Few Nigerian leaders get the chance to show mettle on the world stage. Even fewer turn the stage into a statement. The latter calls for congratulations for Udom Emmanuel, governor of Akwa Ibom State.
He had soared to London on invitation to serve as a guest speaker for a keynote address at one of the most feisty and august assemblies of the world and a monument to free speech and democracy: The House of Commons.
Gov. Emmanuel, who would later earn the honour of political governor of the year in Bristow, spoke to the British lawmakers on the nexus of peace and trade.
It is telling that he chose that topic. In a world where the economy is clutching at straws, he did not choose better ears and a better platform.
For one, the two nations, Britain and Nigeria, were grasping at sanity in their exchange rates. In Britain, in the aftermath of its prime minister Liz Struss’ economic policy woes, its fabled pound sterling was not stellar but was flagging against the dollar. In Nigeria, the naira had been at a perpetual down spiral.
Two, the United Kingdom was beginning for the first time to admit that its divorce with Europe by way of BREXIT was taking a big toll on its international commerce and the quality of life of its citizens.
In Nigeria, oil prices had risen, and we have not been able to take advantage of the boon. Rather the boon was a curse for us. While others like Venezuela and the Arab states swelled on the cake, we started to cascade.
Liz Truss is bowing out, but the market turmoil still shakes Nigeria’s former colonial metropolis and a once-imperial master that boasted that it flaunted an empire on which the “sun will never set.”
While Governor Emmanuel spoke eloquently on the value of development in Africa, he stressed on what he called internal peace. His speech was at once a challenge and an exhortation. Hear him, “If we say the world is a global village, freedom of labour should follow suit and not be inhibited.”
The question of a global village defies BREXIT, but the irony is that Britain has not shunned globalisation. It says it is embracing it but on its own terms.
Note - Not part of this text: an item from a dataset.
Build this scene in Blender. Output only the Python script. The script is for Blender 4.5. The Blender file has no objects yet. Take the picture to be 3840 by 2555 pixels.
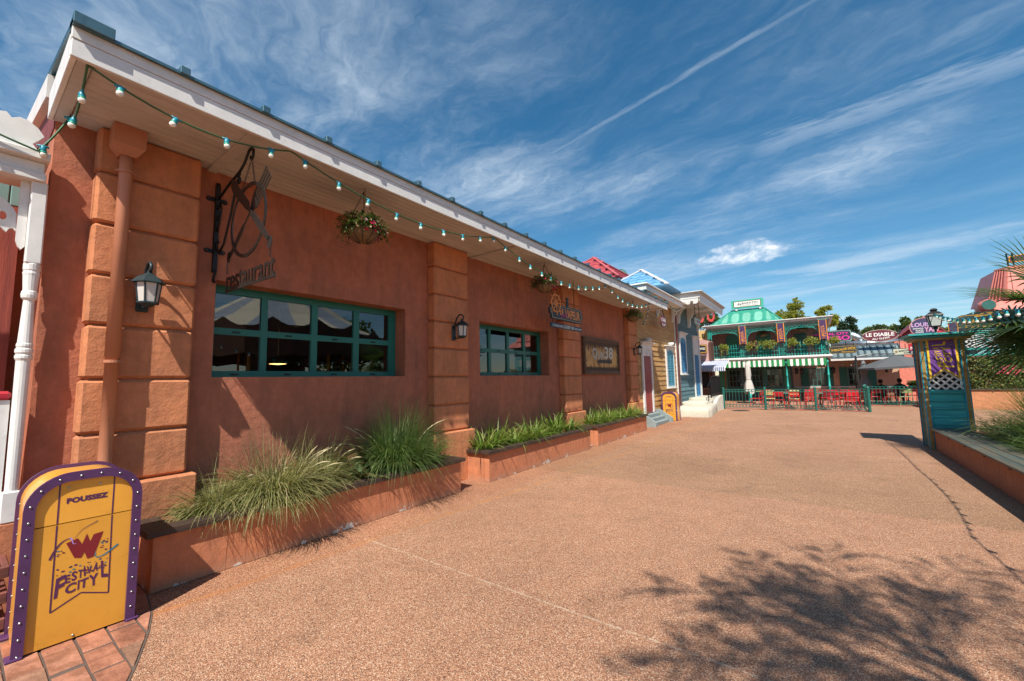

Those terms have been problematic, and that is why its economy is in the poor straits that shows some of the features and fractures of turbulent economies and politics. In seven weeks, it has had three prime ministers.
The world-famous Economist magazine described it as Britaly, a term that compares the island power with Italy because of the similarity of both countries’ political quicksand and their grappling with coalition and ego problems.
Hence, Governor Emmanuel’s characterisation of the global peace was on the money. He was also chiding the west as a whole. Not far away from London, Europe is boiling in the war between Russia and Ukraine, and it has thrown up the price of fuel and the whole continent is facing the prospect of a winter of discontent.
President Putin has turned off its gas faucet, but Europe is defiant. It believes the war is unjust and it must make common cause with Ukraine against a bully nation. Here Europe cannot trade because it cannot have peace.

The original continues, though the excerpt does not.